Saturday, 22 November 2014

week twenty two | darwin, northern territory

There is something to really be said for reverse culture shock. Perhaps it’s unexpected nature, or the fact that after a trip that was filled with stress, overwhelming challenges, difficult cultural and lingual shifts and an overall lack of home comforts (and sleep) there is very little time to process what getting home might mean.

Post Timor-Leste all I could think about was getting back into the swing of things and getting down to some serious big picture development work from my familiar surroundings in inner Melbourne. However before that, we had to spend some time in an Australian city as foreign as the ones we’d encountered in Timor-Leste.

Darwin sits at the top of Australia, the distant capital sitting above the vast red desert heart of Australia.

I’ve done shamefully little travel around most of my lovely home country and so this between-flight stopover presented a perfect, if not tiny, opportunity for me to see what’s up in this end of the country.

We arrived late in the evening, the air just as muggy as when we left Australia but this time the sticky breeze proved a welcome change from the overwhelming dryness we had been in for the last three weeks. After stowing our packs we hopped into a cab and headed towards the famous Mindil Beach Markets. They were just awesome, with live music filling the air, people smiling and dancing. It felt good to be home, but I was also left with a real sense of needing to travel more within Australia as soon as possible. This feeling was probably also exasperated by the fact I was reading “Tracks” at the time, a fantastic book written by Robyn Davison about her journey across the western Australian desert.

After our wander, and food tour of the markets we decided to meander down to Darwin’s main strip. In the darkness Darwin seemed quiet and a lot like other Australian cities. The strip was small, just a series of bars and pubs, and very ‘boys-night-out’ as we had unfortunately picked state of origin night to have our walk.

If international travel gives you better insight into the world around you, then coming home surely provides a brief reflective period of self-discovery. Perhaps the most noticeable one for us three girls was that as much as sexism and gender was a hot topic for our work in Timor-Leste, the wolf whistles and disgusting things shouted our direction from those bars was a horrifying way to be welcomed home.

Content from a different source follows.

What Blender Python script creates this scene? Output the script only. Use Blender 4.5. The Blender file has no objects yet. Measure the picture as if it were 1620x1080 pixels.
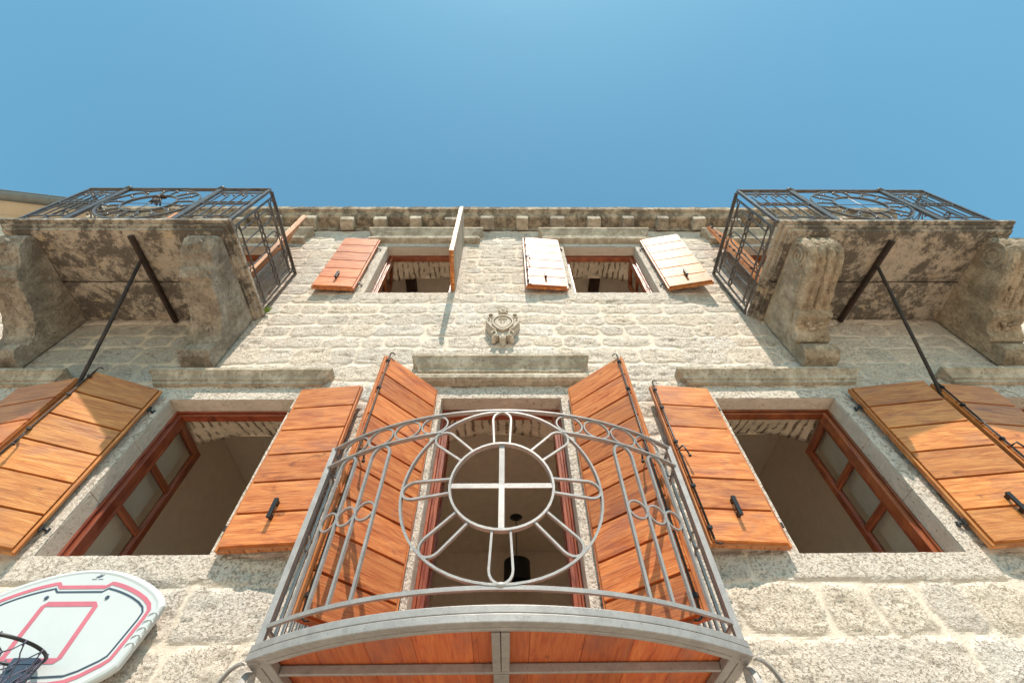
import bpy, bmesh, math, random
import numpy as np
from mathutils import Vector, Matrix
rad = math.radians
sc = bpy.context.scene
COL = sc.collection

# ------------------------------------------------------------------ camera, sky, sun, exposure
def set_camera():
    cd = bpy.data.cameras.new('camera'); cam = bpy.data.objects.new('camera', cd); COL.objects.link(cam)
    cd.sensor_width = 36; cd.lens = 36 * 731.7 / 1620; cd.clip_start = .05; cd.clip_end = 3000
    p, yw, ro = rad(54.794), rad(1.213), rad(-1.0742)
    f = Vector((math.sin(yw) * math.cos(p), math.cos(yw) * math.cos(p), math.sin(p)))
    r = Vector((math.cos(yw), -math.sin(yw), 0)); u = r.cross(f)
    c, s = math.cos(ro), math.sin(ro)
    r2 = r * c + u * s; u2 = u * c - r * s
    cam.matrix_world = Matrix(((r2.x, u2.x, -f.x, 0), (r2.y, u2.y, -f.y, -3.3), (r2.z, u2.z, -f.z, 1.6), (0, 0, 0, 1)))
    sc.camera = cam
set_camera()
SUN = Vector((.09, -1, 1.9)).normalized()
w = bpy.data.worlds.new("World"); sc.world = w; w.use_nodes = True
nt = w.node_tree; bgn = nt.nodes['Background']
sky = nt.nodes.new('ShaderNodeTexSky'); sky.sky_type = 'NISHITA'; sky.sun_disc = False
sky.sun_elevation = math.asin(SUN.z); sky.sun_rotation = math.pi - math.atan2(SUN.x, -SUN.y)
sky.air_density = 1.0; sky.dust_density = .6; sky.ozone_density = 1.0; sky.altitude = 0
tint = nt.nodes.new('ShaderNodeMix'); tint.data_type = 'RGBA'; tint.blend_type = 'MULTIPLY'; tint.inputs[0].default_value = 1
tint.inputs[7].default_value = (.66, 1.09, .95, 1); nt.links.new(sky.outputs[0], tint.inputs[6]); nt.links.new(tint.outputs[2], bgn.inputs[0]); bgn.inputs[1].default_value = .138
sd = bpy.data.lights.new('sun', 'SUN'); so = bpy.data.objects.new('sun', sd); COL.objects.link(so)
sd.energy = 4.7; sd.angle = rad(.5); sd.color = (1, .915, .80)
so.rotation_euler = (-SUN).to_track_quat('-Z', 'Y').to_euler()
sc.view_settings.view_transform = 'Standard'; sc.view_settings.look = 'None'
sc.view_settings.exposure = .62; sc.view_settings.gamma = 1
sc.render.engine = 'CYCLES'

# ------------------------------------------------------------------ node helpers
class NT:
    def __init__(s, name):
        s.m = bpy.data.materials.new(name); s.m.use_nodes = True
        s.t = s.m.node_tree; s.b = s.t.nodes['Principled BSDF']
    def n(s, typ, **kw):
        x = s.t.nodes.new('ShaderNode' + typ)
        for k, v in kw.items():
            if k.startswith('i_'):
                kk = k[2:]; kk = int(kk) if kk.isdigit() else kk
                x.inputs[kk].default_value = v
            else: setattr(x, k, v)
        return x
    def l(s, a, b): s.t.links.new(a, b)
    def coord(s, scale=(1, 1, 1), obj=True, off=None):
        tc = s.n('TexCoord'); mp = s.n('Mapping'); mp.inputs['Scale'].default_value = scale
        s.l(tc.outputs['Object' if obj else 'Generated'], mp.inputs[0])
        if off is not None: s.l(off, mp.inputs['Location'])
        return mp.outputs[0]
    def noise(s, vec, scale, detail=4, rough=.55, dist=0):
        x = s.n('TexNoise'); x.inputs['Scale'].default_value = scale; x.inputs['Detail'].default_value = detail
        x.inputs['Roughness'].default_value = rough; x.inputs['Distortion'].default_value = dist
        s.l(vec, x.inputs['Vector']); return x.outputs[0]
    def ramp(s, fac, stops, interp='LINEAR'):
        x = s.n('ValToRGB'); cr = x.color_ramp; cr.interpolation = interp
        while len(cr.elements) < len(stops): cr.elements.new(.5)
        for e, (p, c) in zip(cr.elements, stops):
            e.position = p; e.color = (c[0], c[1], c[2], 1) if hasattr(c, '__len__') else (c, c, c, 1)
        s.l(fac, x.inputs[0]); return x.outputs[0]
    def mix(s, fac, a, b, mode='MIX'):
        x = s.n('Mix', data_type='RGBA', blend_type=mode)
        for i, v in ((0, fac), (6, a), (7, b)):
            if hasattr(v, 'links'): s.l(v, x.inputs[i])
            else: x.inputs[i].default_value = v if i == 0 else (*v[:3], 1)
        return x.outputs[2]
    def math(s, op, a, b=0.0, clamp=False):
        x = s.n('Math', operation=op, use_clamp=clamp)
        for i, v in ((0, a), (1, b)):
            if hasattr(v, 'links'): s.l(v, x.inputs[i])
            else: x.inputs[i].default_value = v
        return x.outputs[0]
    def bump(s, h, dist, strength=1, prev=None):
        x = s.n('Bump'); x.inputs['Strength'].default_value = strength; x.inputs['Distance'].default_value = dist
        s.l(h, x.inputs['Height'])
        if prev is not None: s.l(prev, x.inputs['Normal'])
        return x.outputs[0]
    def done(s, col, rough=.8, nrm=None, metal=0, spec=.5, coat=0):
        for k, v in (('Base Color', col), ('Roughness', rough), ('Metallic', metal), ('Specular IOR Level', spec), ('Coat Weight', coat)):
            if hasattr(v, 'links'): s.l(v, s.b.inputs[k])
            elif k == 'Base Color': s.b.inputs[k].default_value = (*v[:3], 1)
            else: s.b.inputs[k].default_value = v
        if nrm is not None: s.l(nrm, s.b.inputs['Normal'])
        return s.m

def mat_masonry():
    s = NT('rubble_masonry'); v = s.coord()
    at = s.n('Attribute', attribute_name='stone'); sep = s.n('SeparateColor'); s.l(at.outputs['Color'], sep.inputs[0])
    mort, rnd, patch = sep.outputs[0], sep.outputs[1], sep.outputs[2]
    base = s.ramp(rnd, [(0, (.57, .51, .45)), (.3, (.65, .58, .51)), (.6, (.67, .58, .48)), (.85, (.61, .55, .49)), (1, (.70, .65, .59))])
    n1 = s.noise(v, 3.5, 6, .65)
    base = s.mix(s.ramp(n1, [(.5, 0), (.75, .40)]), base, (.61, .49, .38))
    nb = s.noise(v, 9, 5, .7)
    base = s.mix(s.ramp(nb, [(.52, 0), (.74, .5)]), base, (.54, .52, .49))
    mcol = s.ramp(s.noise(v, 5, 5, .6), [(.3, (.57, .48, .39)), (.55, (.62, .535, .45)), (.75, (.54, .44, .34))])
    old = s.mix(mort, (.23, .21, .18), (.46, .36, .24))
    c = s.mix(s.math('MULTIPLY', mort, .75), base, mcol)
    c = s.mix(patch, c, s.mix(.35, old, c))
    # granular stone faces with dark pits and a few cracks; the mortar stays smooth and pale
    rough = s.math('SUBTRACT', 1.0, s.math('MULTIPLY', mort, .85))
    fine = s.noise(v, 50, 3, .65); fm = s.ramp(fine, [(.38, 1), (.46, 0)])
    dense = s.ramp(s.noise(v, 5, 4, .6), [(.34, .35), (.58, 1)])
    fm = s.math('MULTIPLY', s.math('MULTIPLY', fm, dense), rough)
    mv = s.coord((7, 7, 18)); pit = s.noise(mv, 2.4, 6, .72, .8); pm = s.math('MULTIPLY', s.ramp(pit, [(.33, 1), (.39, 0)]), rough)
    cr = s.noise(s.coord((3, 3, 13)), 1.7, 5, .6, 1.0); cm = s.ramp(cr, [(.488, 0), (.5, 1), (.512, 0)])
    cm = s.math('MULTIPLY', s.math('MULTIPLY', cm, s.ramp(s.noise(v, 3.3, 3, .6), [(.56, 0), (.63, 1)])), rough)
    pm2 = s.math('MAXIMUM', s.math('MAXIMUM', fm, pm), cm)
    c = s.mix(s.math('MULTIPLY', pm2, .62), c, (.25, .19, .13))
    spot = s.noise(v, 20, 3, .6); c = s.mix(s.math('MULTIPLY', s.ramp(spot, [(.68, 0), (.74, .5)]), rough), c, (.36, .19, .09))
    c = s.mix(1.0, c, (1.0, .955, .93), 'MULTIPLY')
    h = s.math('ADD', s.noise(v, 46, 6, .7), s.math('MULTIPLY', s.noise(v, 13, 5, .65), 1.2))
    h = s.math('SUBTRACT', s.math('MULTIPLY', h, rough), s.math('MULTIPLY', pm2, .5))
    return s.done(c, .92, s.bump(h, .022, .95), spec=.25)

def mat_ashlar(name, c1, c2, pits=.5, stain=0.0, staincol=(.12, .10, .07), bumpd=.006):
    s = NT(name); v = s.coord()
    c = s.ramp(s.noise(v, 6, 6, .65), [(.3, c1), (.7, c2)])
    if stain:
        st = s.noise(s.coord((1, 1, .6)), 4.6, 11, .80, .15)
        c = s.mix(s.math('MULTIPLY', s.ramp(st, [(.42, 0), (.56, 1)]), stain), c, staincol)
    fine = s.noise(v, 36, 6, .8); fm = s.ramp(fine, [(.34, 1), (.41, 0)])
    c = s.mix(s.math('MULTIPLY', fm, pits * .7), c, (.13, .10, .07))
    lk = s.noise(v, 17, 4, .6); c = s.mix(s.ramp(lk, [(.62, 0), (.70, .35)]), c, (.38, .26, .13))
    c = s.mix(1.0, c, (1.0, .95, .93), 'MULTIPLY')
    h = s.math('SUBTRACT', s.math('ADD', s.noise(v, 70, 5, .7), s.math('MULTIPLY', s.noise(v, 12, 5, .6), 2.0)), fm)
    return s.done(c, .9, s.bump(h, bumpd, .9), spec=.25)

def mat_lichen():
    s = NT('weathered_balcony_stone'); v = s.coord()
    c = s.ramp(s.noise(v, 4, 7, .7), [(.28, (.28, .24, .20)), (.45, (.52, .46, .37)), (.6, (.58, .49, .38)), (.8, (.72, .66, .57))])
    st = s.noise(v, 2.6, 12, .82, .15)
    c = s.mix(s.ramp(st, [(.47, 0), (.54, .86)]), c, (.095, .083, .07))
    l2 = s.noise(v, 5.5, 8, .7, .15)
    c = s.mix(s.ramp(l2, [(.58, 0), (.63, .85)]), c, (.58, .47, .31))
    l3 = s.noise(v, 22, 5, .7); c = s.mix(s.ramp(l3, [(.55, 0), (.7, .6)]), c, (.10, .085, .06))
    l4 = s.noise(v, 5, 5, .7, .2); c = s.mix(s.ramp(l4, [(.66, 0), (.75, .6)]), c, (.42, .23, .08))
    c = s.mix(1.0, c, (1.0, .95, .95), 'MULTIPLY')
    h = s.math('ADD', s.noise(v, 50, 6, .75), s.math('MULTIPLY', s.noise(v, 9, 6, .65), 2.2))
    return s.done(c, .93, s.bump(h, .025, 1), spec=.2)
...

Overall the trip to Darwin was one I was happy happened, but equally as happy to have behind me, however I’m willing to believe that it was the shortest of trips and poor Darwin got a very tired and overwhelmed Matilda rather than a rested one, ready for anything.

I’d like to go back, I’d like to see it in the daylight and to make some less uncomfortable memories. Because from what I have heard, Darwin is a pretty lovely place.